In spite of its sometimes irritatingly dizzy style – you’d need a supercomputer to count the number of cuts – The Source gives some sense of Beat trajectory from a kind of unconscious collaboration among a group of hipsters, to a defined and recognized movement, to a parody of itself as early as the 1960s. The re-creations are mostly stylized and silly – Turturro posing in front of a bridge screeching lines from Ginsberg; Johnny Depp smarmily returning Kerouac to life; and Dennis Hopper most successful, inexplicably both sounding and looking like the sweet-sinister William Burroughs in a seedy hotel room.

Of course, the authentic article is always better than such pastiches, and the film interpolates welcome archival footage and interviews with the major players. Ferlinghetti is persuasive in describing the cultural stewpot that both created Beat culture and paralleled it: jazz, abstract expressionism, poetry, the Living Theatre, John Cage. Ginsberg expresses the movement’s exuberance and hubris when he says “We’re taking over the universe!” Burroughs’s Margaret Dumont-like double-takes during interviews with clueless commentators trying to get at the heart of what he’s up to with his infamous cut-and-paste method of novel construction are unfailingly fun. Sample bittersweet dish from the wizened master: “I’m a WASP washout.”

Not everyone was as thrilled by the Beats as they were with themselves. The fine filmmaker Shirley Clarke, of The Connection fame, dismisses them as self-enthralled sexists and says with righteous irritation, “They got away with a lot.” Gregory Corso’s biographer seconds that opinion: “Women were ornaments for the men … caretakers.” Unfortunately The Source is too captivated by its own breakneck style and the standard reading of the Beats as a fabulous all-boys club to dwell on such insights, and soon it’s back to those boys.

If women were often outside the Beat orbit, gay men were more than welcome. The movement by most accounts was intensely homosexual, with the major architects, and many of the hangers-on, either gay or bisexual: Kerouac, Ginsberg, Burroughs, along with Neal Cassady, Herbert Huncke, Peter Orlovsky, and Carl Solomon.

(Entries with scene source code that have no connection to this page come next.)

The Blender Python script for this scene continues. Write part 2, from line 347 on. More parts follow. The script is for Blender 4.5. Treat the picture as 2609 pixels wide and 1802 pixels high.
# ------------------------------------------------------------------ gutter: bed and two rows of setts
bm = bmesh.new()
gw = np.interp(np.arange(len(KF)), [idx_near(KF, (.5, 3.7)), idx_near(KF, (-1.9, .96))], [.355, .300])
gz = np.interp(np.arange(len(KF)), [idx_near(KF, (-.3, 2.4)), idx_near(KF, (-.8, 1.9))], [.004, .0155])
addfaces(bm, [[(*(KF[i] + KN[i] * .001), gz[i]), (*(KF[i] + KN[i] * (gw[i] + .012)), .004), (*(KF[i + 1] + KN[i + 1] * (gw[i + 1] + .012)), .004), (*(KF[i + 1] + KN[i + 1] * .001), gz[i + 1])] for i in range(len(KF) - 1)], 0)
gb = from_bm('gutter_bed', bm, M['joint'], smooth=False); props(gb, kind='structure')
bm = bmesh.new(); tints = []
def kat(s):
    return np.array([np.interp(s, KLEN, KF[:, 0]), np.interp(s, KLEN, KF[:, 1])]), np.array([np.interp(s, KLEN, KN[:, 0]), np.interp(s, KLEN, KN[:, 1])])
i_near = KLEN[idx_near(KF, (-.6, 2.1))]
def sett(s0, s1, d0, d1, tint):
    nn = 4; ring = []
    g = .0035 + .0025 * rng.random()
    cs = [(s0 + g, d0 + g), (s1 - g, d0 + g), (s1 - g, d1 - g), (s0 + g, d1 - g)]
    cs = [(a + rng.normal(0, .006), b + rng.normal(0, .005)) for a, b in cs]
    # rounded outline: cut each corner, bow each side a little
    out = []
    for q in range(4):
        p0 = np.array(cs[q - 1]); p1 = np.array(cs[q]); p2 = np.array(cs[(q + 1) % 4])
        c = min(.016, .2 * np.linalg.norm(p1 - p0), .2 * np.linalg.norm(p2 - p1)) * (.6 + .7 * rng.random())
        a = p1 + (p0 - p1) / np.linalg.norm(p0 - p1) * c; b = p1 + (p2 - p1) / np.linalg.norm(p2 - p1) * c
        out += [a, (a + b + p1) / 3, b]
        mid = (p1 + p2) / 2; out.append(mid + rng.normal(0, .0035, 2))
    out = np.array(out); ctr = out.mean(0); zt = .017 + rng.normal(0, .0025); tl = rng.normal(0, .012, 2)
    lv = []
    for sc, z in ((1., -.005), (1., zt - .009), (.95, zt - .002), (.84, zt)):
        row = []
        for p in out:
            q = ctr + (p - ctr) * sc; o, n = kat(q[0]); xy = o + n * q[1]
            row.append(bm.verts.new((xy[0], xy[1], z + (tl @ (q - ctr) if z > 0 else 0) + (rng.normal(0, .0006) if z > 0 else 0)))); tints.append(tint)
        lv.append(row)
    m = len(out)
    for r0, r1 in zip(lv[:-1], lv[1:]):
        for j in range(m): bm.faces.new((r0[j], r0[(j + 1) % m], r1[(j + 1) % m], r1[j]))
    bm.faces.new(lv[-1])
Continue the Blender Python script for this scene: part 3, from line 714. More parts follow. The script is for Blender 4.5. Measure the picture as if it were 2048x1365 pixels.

Jack Kerouac, who died in 1969 at age 47, was the model for the Beat look, an image he’s said to have created while in the Navy when he bucked tradition by wearing chino jeans, a white T-shirt, and leather jacket. This former football player was also, by some recent accounts, a “homosexual homophobe” who also became a sexist, racist drunk and all manner of anti-social creature due perhaps to his inability to acknowledge his queer side. (Critic Julie Burchill, trashing On the Road as overrated, recently called him a “stoned fag too doped to get out of the closet.”) The film shows him in every imaginable guise – from gorgeous young hunk to slightly psycho interviewee (with “straight queen” William Buckley, no less) to glassy-eyed wreck. Surprisingly, Ginsberg, at least in the film, avoids saying what most in their circle knew – that he had indeed slept with Kerouac, as had, again by recent accounts, Gore Vidal, Neal Cassady, and, toward the end of his life, “hundreds of men.” Ginsberg leaves it with a coy “I had a crush on him.”

All things good and bad must come to an end, and the Beats were no exception. As a mock-shocked Ed Sanders says, when the ’60s arrived, “All of a sudden you were no longer a beatnik, you were a hippie!”